New Delhi: The end of the US Government shutdown – the longest in the nation’s history – has boosted investor confidence and reshaped market expectations for the Federal Reserve’s next rate decision. However, analysts say Gold and silver prices are likely to remain volatile this week as traders assess new economic data and shifts in risk sentiment.
Following the passage of a bipartisan bill in Congress to reopen the government, President Donald Trump is expected to sign the measure into law, restoring key services such as air traffic control, food assistance, and federal employee pay.
Global Market Sentiment and Precious Metals Outlook
The reopening of the US government has eased some pressure on global Markets, allowing the release of delayed economic reports such as inflation and employment data. These figures are critical for the Federal Reserve’s December meeting, where policymakers may decide on potential rate cuts.
In India, gold prices rose by ₹500 on Wednesday to close at ₹1,24,450 per 10 kilos. On the Multi Commodity Exchange (MCX), gold futures traded between ₹1,22,500 and ₹1,26,000, while silver prices also gained, supported by global market cues.
“Optimism around the reopening of the US government is driving short-term sentiment,” said Jateen Trivedi, VP Research Analyst – Commodity and Currency, LKP Securities. “The release of pending US data will be a major factor for gold’s direction, as it influences the Fed’s interest rate outlook.”
Trivedi added that gold volatility is expected to remain elevated as both India and the US are set to release their CPI (Consumer Price Index) data this week. “The broader trading range for gold remains between ₹1,22,500 and ₹1,26,000,” he noted.
Gold Prices Supported by Safe-Haven Demand
According to market experts, while the US government’s reopening could temporarily reduce uncertainty, the medium-term outlook for gold remains strong due to expectations of a rate cut by the Federal Reserve.
“The reopening has lifted risk appetite, but it doesn’t fix the US’s underlying fiscal issues,” said Dr.
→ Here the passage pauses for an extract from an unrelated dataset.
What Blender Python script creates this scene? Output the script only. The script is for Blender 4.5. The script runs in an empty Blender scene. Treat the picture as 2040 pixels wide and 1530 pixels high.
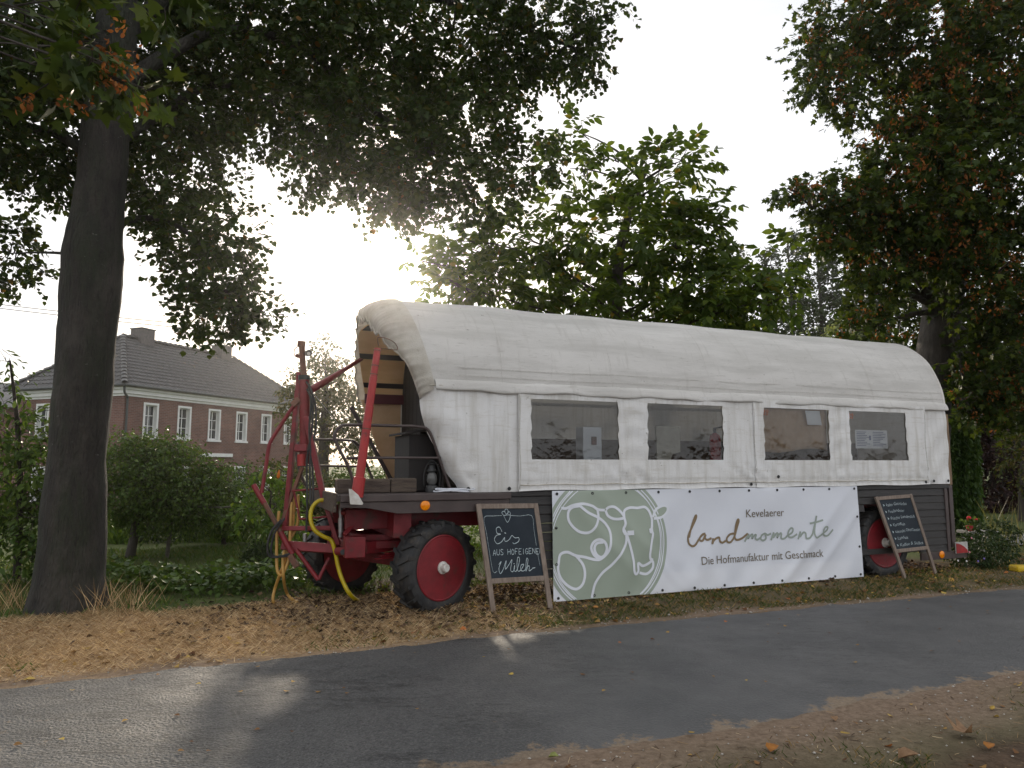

Renisha Chainani, Head of Research at Augmont. “Investors should remember that persistent fiscal risks and a delayed economic recovery will keep safe-haven demand for gold intact.”
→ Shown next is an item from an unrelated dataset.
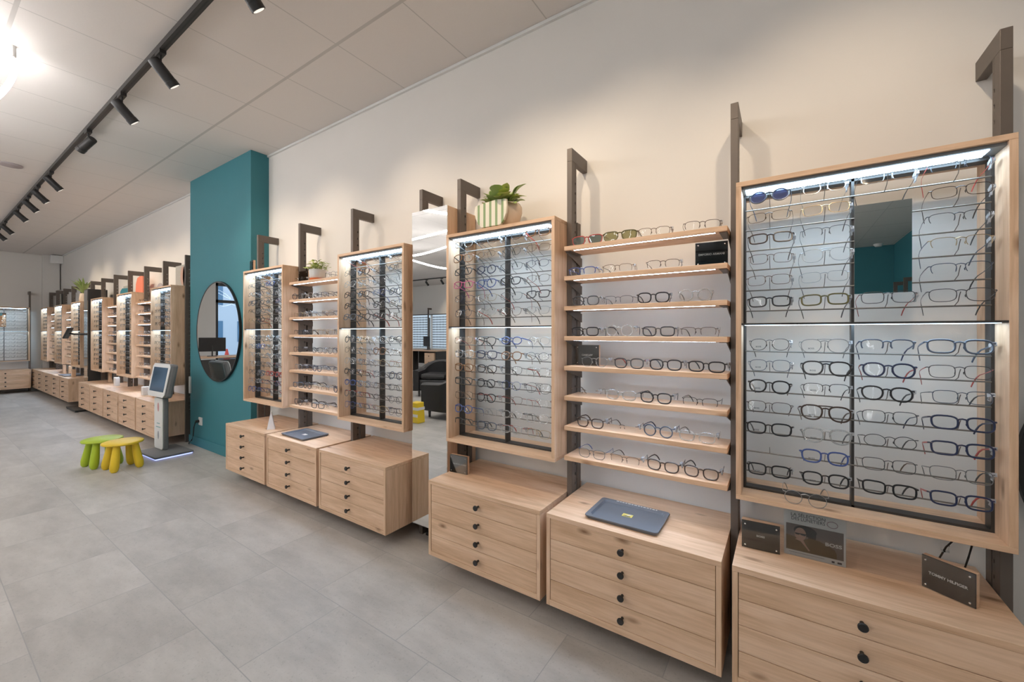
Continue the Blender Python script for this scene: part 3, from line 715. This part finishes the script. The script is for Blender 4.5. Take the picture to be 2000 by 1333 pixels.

She noted that gold remains well-supported at $4,000 per ounce on Comex, with $4,150 marking the next key resistance. “If inflation data remains soft and the Fed signals a dovish stance in December, we could see another leg of the gold rally,” she added.
Silver to Mirror Gold’s Movements
Silver, often called gold’s “cousin metal,” is also expected to follow similar trends driven by both safe-haven buying and industrial demand. “Silver has shown impressive resilience this month,” said Dr. Chainani. “The reopening of the US government will help stabilize industrial metals, but if the Fed turns dovish, silver could attract renewed investor interest.”
Experts say the metal’s performance has been closely linked to hopes of a global manufacturing rebound and broader commodity market trends. In the near term, silver prices are projected to trade between ₹1,66,000 and ₹1,72,000 per kilogram.
Key Takeaway: Market Caution Ahead
Although the end of the US shutdown has brought short-term relief to global investors, analysts warn that market volatility will persist until the Federal Reserve’s next policy decision. Precious metals – particularly gold and silver – are expected to remain sensitive to macroeconomic data, inflation updates, and US fiscal developments in the coming weeks.